Es gibt bereits zahlreiche Urteile, die den Klägern Recht gegeben haben. Von alldem ist im Antrag der AfD aber natürlich nicht die Rede. Die Belastung unserer Behörden und Gerichte und die daraus entstehenden Kosten interessieren die AfD überhaupt nicht. Denn ihr geht es nur darum, Menschen, die in der Not geholfen haben, zu schikanieren und zu belasten. Das ist die Motivation hinter dem Antrag.
(Beifall von den GRÜNEN und der SPD – Dr. Christian Blex [AfD]: Sie haben doch gar nicht geholfen!)
Denn eine solidarische Gesellschaft, eine Gesellschaft, die menschenrechtsorientiert handelt, und eine Politik, die Verantwortung übernimmt, sind doch genau das, wovor die AfD so große Angst hat.

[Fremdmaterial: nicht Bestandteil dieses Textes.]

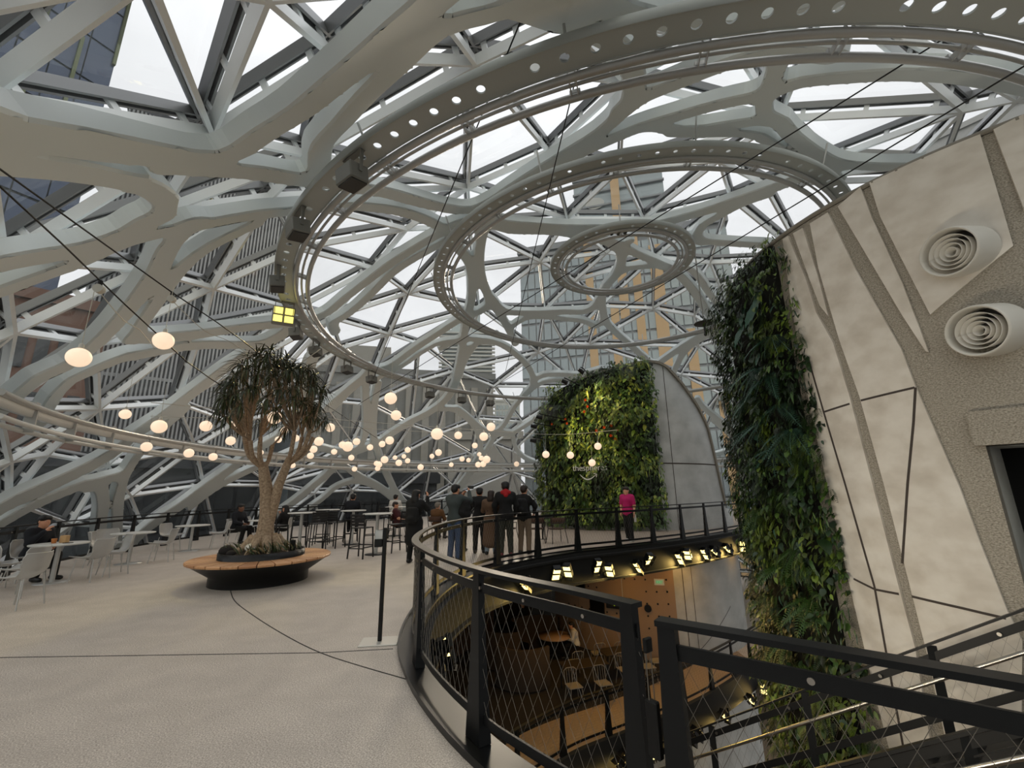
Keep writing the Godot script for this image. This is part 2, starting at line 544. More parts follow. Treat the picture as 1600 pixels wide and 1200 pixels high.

Vizepräsident Oliver Keymis: Frau Kollegin, bitte kommen Sie zum Schluss.
Berivan Aymaz (GRÜNE): Deshalb werden wir dem Antrag inhaltlich nicht zustimmen. Die Überweisung tragen wir natürlich mit.
Ich bin sehr erfreut darüber, dass Bund und Länder endlich eine Lösung gefunden und damit auch Haltung gezeigt und ein klares Zeichen gesetzt haben, dass Menschen, die solidarisch sind, nicht im Stich gelassen werden. Das ist gut und richtig.